Might have to write more on these space lizards in the next jam :)
There's a lot of good elements here, I liked the interactions between the characters. You showed that the sergeant was really just a prison officer, the bickering on number of ratmen. The general feeling of disorganisation felt like this was a bit of a penal unit rather than a fully fledged combat squad.
Nice work!
Nah, I'm happy with the warhammers in general. It takes a lot to throw off my suspension of belief. I honestly loved the greatsword inclusion too. The atmosphere was good, there were good interactions between the Wardens. I could genuinely see they were a close-knit unit. Loved how the seeing stone completely backfired too, I'm a fan of situations where characters are like "ok, let's get out quietly...........balls." and you really delivered there.

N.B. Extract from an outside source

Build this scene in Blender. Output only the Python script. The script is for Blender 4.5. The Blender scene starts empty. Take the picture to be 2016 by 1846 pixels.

I kept having to go back and check which Warden was who. For example when one of them stood with their greatsword out I liked that imagery, then two more readied warhammers. Then a fourth (that I had forgotten about) swung his warhammer in combat but because I went from the warhammers and the fourth didn't have their names my first thought was "wait, didn't he have a sword?" So I had to skip back to confirm names and numbers.
It's possible that I didn't pick up enough on the unique aspects of each character which is why I struggled. On its own I wouldn't worry too much about what I'm saying, get a broader perspective.
If most people follow just fine then the issue is with me and not your writing ;)
This was really cool. You evoke great imagery with your writing.
Sometimes it feels like you're giving too much information unnecessarily. Like "Her blue eyes, now red" that would be enough. It's a great visualisation, continues the theme of transformation throughout the story "due to her vampiric condition" wasn't needed, you had honestly made that clear from the writing before. Not a problem in itself but you're better than you seem to think you are, if that makes sense.
Really loved the twins emerging from either side and the rearing horse with a flaming mane. Felt like I was part of the force about to crush those boney abominations.
I have to admit that I didn't get tripped up by the same things. It flowed really nicely and I grasped the presented concepts with relative ease.
"Rub my own" I picked up it was his eyes with no issue.
"Stamped under his boot" yeah, dude stamped down and squashed the cigar under his boot. No problems there.
"Pen pusher" definitely have heard this before, googled to check and it's established slang. Interchangeable with paper pusher, it tends to be someone who does the writing rather than something like data entry, filing or reviewing.
"Something reached between us." Reached, I believe, was used to link back to Private Jonan's words "something reached out to me". Made sense, made me damn suspicious.
Generally when giving feedback you want to avoid suggesting how you would write something. Personal preference is very subjective and each writer has their own style.